Ils ne nous par­don­neront pas d’avoir pen­sé et dit ce qu’ils ne penseront et diront que con­traints par la sit­u­a­tion que leur déni de la réal­ité aura provoquée.

Rousseau

-Aplo est gen­til, me dit mon père.
-Il l’a tou­jours été.
-Mais, après tout, moi aus­si j’é­tais gen­til.
-Oui.. avant que l’on nous rende méchant.
-Oui.

Souvenir d’un paysage qui n’existe pas

Par quel hasard ce paysage de mon­tagne avec ses chemins et une mémoire pré­cise de la ran­don­née que nous y avons effec­tuée peut-il m’ap­pa­raître tout à coup, en image, alors que je tiens les yeux fer­més depuis plus d’une heure, cher­chant le som­meil, et ceci, cou­plé au fait que je sais aus­sitôt, pour le recon­naître, qu’il s’ag­it d’un paysage qui n’ex­iste pas, que jamais je n’ai par­cou­ru et qui un jour m’é­tait déjà apparu en rêve ? D’ailleurs, je me sou­viens avoir alors ten­té de l’i­den­ti­fi­er en évo­quant un lieu de petite mon­tagne situé au-dessus du plateau de Vanchy, près de Bel­le­garde, que j’empruntais par­fois à pied pour gag­n­er la sta­tion de ski de Men­thières.

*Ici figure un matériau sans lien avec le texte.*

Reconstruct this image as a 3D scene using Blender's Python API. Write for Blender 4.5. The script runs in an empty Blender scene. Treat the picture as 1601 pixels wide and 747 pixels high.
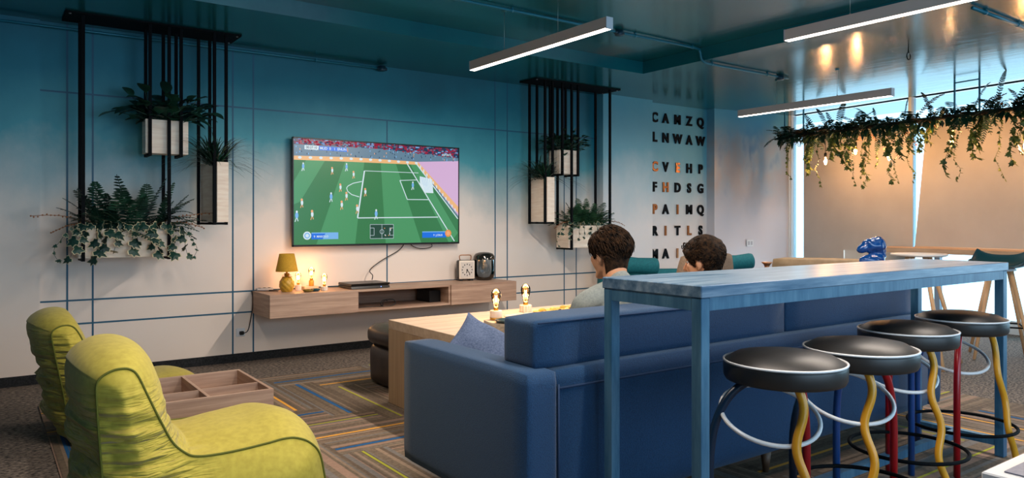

Mais, bien enten­du, deman­der de quel type de hasard il s’ag­it, est insen­sé: il n’y a qu’un hasard et il résiste à toute enquête, d’où le sen­ti­ment récur­rent d’avoir affaire à une con­science au fonc­tion­nement énig­ma­tique que des forces qui défient la rai­son tien­nent sous son emprise.